The workload performance vendor can automatically implement prescriptive actions to solve resource contention 'storms' in VMware environments.

Xangati began its journey toward next-generation IT event management Monday by releasing software capable of automatically remediating resource contention problems.

The updated Xangati Virtual Appliance -- which employs machine learning to ensure resources remain properly allocated to workloads running on virtual machines -- allows system administrators and MSPs to approve automated implementation of prescriptive actions in VMware environments.

While the latest release adds the capability only for vSphere, the San Jose, Calif.-based developer of workload performance solutions will, in the coming months, introduce automated remediation to multiple environments it supports, according to the company.

[Related: Xangati, Seeking Greater Growth, Takes A Major Turn Toward The Channel]

The maturity of the entire category is undergoing a major transition, Atchison Frazer, Xangati's vice president of marketing, told CRN. Next-generation solutions are being driven by "a lot of customer pain with the amount of time it takes to resolve performance degradation."

"It's a strange time. This whole category is moving," Frazer said. "It's stuck between monitoring 1.X and 2.0."

Xangati's previous platform, while offering root cause analysis and prescriptive remediation suggestions, was still passive.

"An administrator sits in front of the dashboard, overlays Xangati's 'Storm Tracker' utility to the data mesh, which allows getting to the root cause of any problem and solving it quickly," he said.

But the ultimate solution still required human tinkering -- which meant a fair amount of latency before problems were solved.

"The tool generates very prescriptive recommendations when dynamic thresholds kick in," Frazer said. "But you, as a human, would have to go move a virtual machine around, add more memory, add CPU power, kill a bad actor, or deal with an end user."

Many solution providers see that model as involving "too much human-productivity training for me to get interested in building a practice around," Frazer told CRN.


The latest release alerts admins to CPU and memory contention problems -- called "storms" in Xangati parlance -- then prompts the admin to click a button to allow the software to implement its recommendations.

Xangati will complete its transition to the next-generation platform in a few months by adding support for XenServer and Hyper-V hypervisors, as well as the ServiceNow and Microsoft Systems Center operations platforms, Frazer said.

The automated remediation capabilities deliver a number of benefits to the channel, Frazer told CRN.

First off, "you're going to save your customer time," he said. Also, "you can do health assessments, run them as a service, brand under your own logo and offer Xangati-as-a-Service."

Channel partners can build professional services expertise around performance analytics by leveraging the Xangati tool, and if they're doing cloud or app hosting, can use the tool to ensure they meet service level agreements, he said.
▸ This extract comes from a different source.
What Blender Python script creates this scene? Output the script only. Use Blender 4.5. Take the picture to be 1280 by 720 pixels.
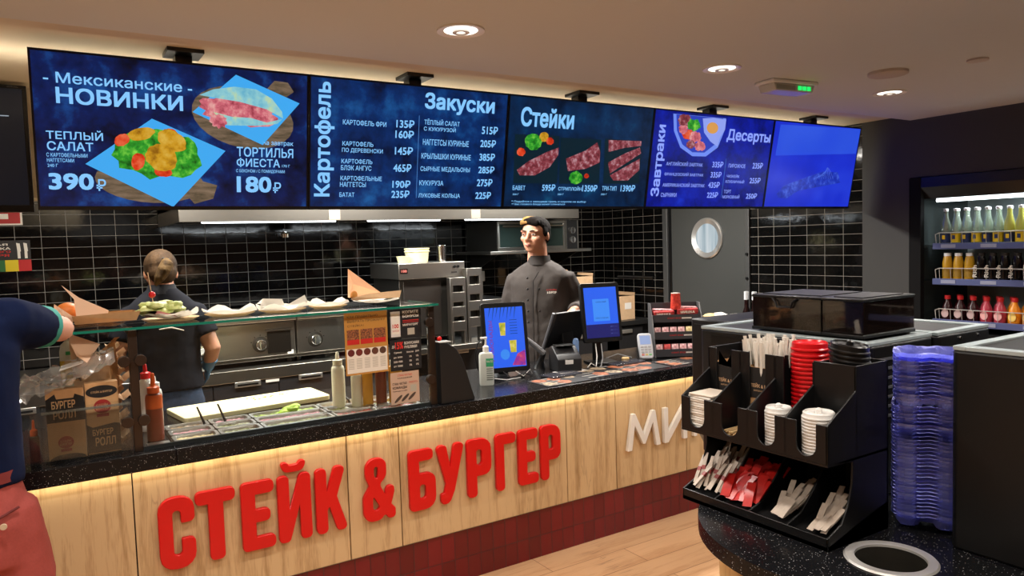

"As an MSP, you're going to be really able to pinpoint and define your SLA targets with a much higher degree of certainty," Frazer said.

Jeffrey Chang, director of technology at Libertyvlle, Ill.-based solution provider Chicago Microsystems, told CRN that automating remediation actions is an important advance in event monitoring technology.

Chicago Microsystems started working with Xangati after setting up a school district in Illinois with Citrix virtual desktops.

The software made management of those many VDI instances far easier by providing automated intelligence, honing baselines through machine learning, and comprehensively recording events, Chang said.


Having Xangati aggregate all the data involving VMs, learn from their behavior, almost immediately identify storms, and be able to eliminate some causes for those resource-availability problems while confirming others "makes our job so much easier," Chang said.

But the pain point of relying on a systems administrator to act in a timely fashion on a recommendation from the software remained, which is why the new capabilities are such a welcome development.

"If you don't do something in the right time frame, it's irrelevant, cause that system has already subsided," Chang told CRN. "Doing it automatically just yields a better experience."